When communication suffers because of political division, organizational performance suffers with it.

The psychology behind political friction at work

Why do people suddenly behave less considerately toward colleagues with different political views during an election? 

The key factor is the loss of so-called social mindfulness. In psychology, this describes the ability to take other people’s needs into account in making decisions. Social mindfulness consists of two elements: 

  • The cognitive component: recognizing what someone else may need
  • The affective component: being willing to act on that awareness 

Elections act as catalysts that emphasize political identity so strongly that those with different political views are perceived as an identity threat. In response, social mindfulness declines.

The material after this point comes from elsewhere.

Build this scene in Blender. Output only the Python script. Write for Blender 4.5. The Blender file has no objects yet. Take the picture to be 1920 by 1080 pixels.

This is often not a deliberate choice. Rather, the perceived threat and the resulting focus on self-protection consume cognitive resources, leaving less mental capacity to consider the needs of others. As a result, people become less considerate toward colleagues, not necessarily intentionally, but as an unintended effect of psychological self-protection.

What three election cycles reveal about workplace polarization

The research team explored this phenomenon in three studies during the U.S. presidential and midterm elections of 2020, 2022, and 2024. 

Their findings show a clear pattern:

  1. Timing matters
    A field study around the 2020 election found no significant effects before election day. But on election day itself and during the six days that followed, negative interactions between politically dissimilar colleagues increased sharply. A follow-up study showed that these effects can even persist for up to two weeks after the election.
  2. Unfair behavior increases
    In controlled experiments, the researchers used the “ultimatum game,” in which participants divided a bonus between themselves and a colleague. After the election, participants were significantly more likely to deceive politically dissimilar partners. They misrepresented the size of the “bonus pie” in order to gain an unfair advantage.
  3. The asymmetry of the losers
    Data from the 2024 election revealed an interesting nuance. Among supporters of the Democrats (the losing side in that election), empathetic concern toward colleagues with different political views declined more strongly than among those on the winning side. This suggests that election outcomes can directly affect people’s emotional capacity for social mindfulness.

What can managers do before tensions escalate

Trying to keep politics out of the workplace altogether is likely to fail. Employees pick up on one another’s political orientations even without words through subtle cues.

A more effective response is to act proactively. Rather than encouraging political debate in the office, managers can focus on strengthening social mindfulness ahead of elections. Even simple reminders to consider colleagues’ interests can help counteract the unconscious narrowing of attention toward one’s own perspective.

The research also points to a potential pitfall: well-intentioned attempts to “reframe” conversations after an election. Encouraging colleagues to see things differently can backfire when political identities feel threatened. Comments like “Just look at it this way…” may intensify tensions rather than reduce them.

Where political differences are easier to navigate

Organizations with a strong inclusive culture are better positioned to navigate these moments. A workplace climate characterized by psychological safety, where differences are fundamentally valued, reduces the sense of threat from the outset and can make political differences less disruptive when tensions rise.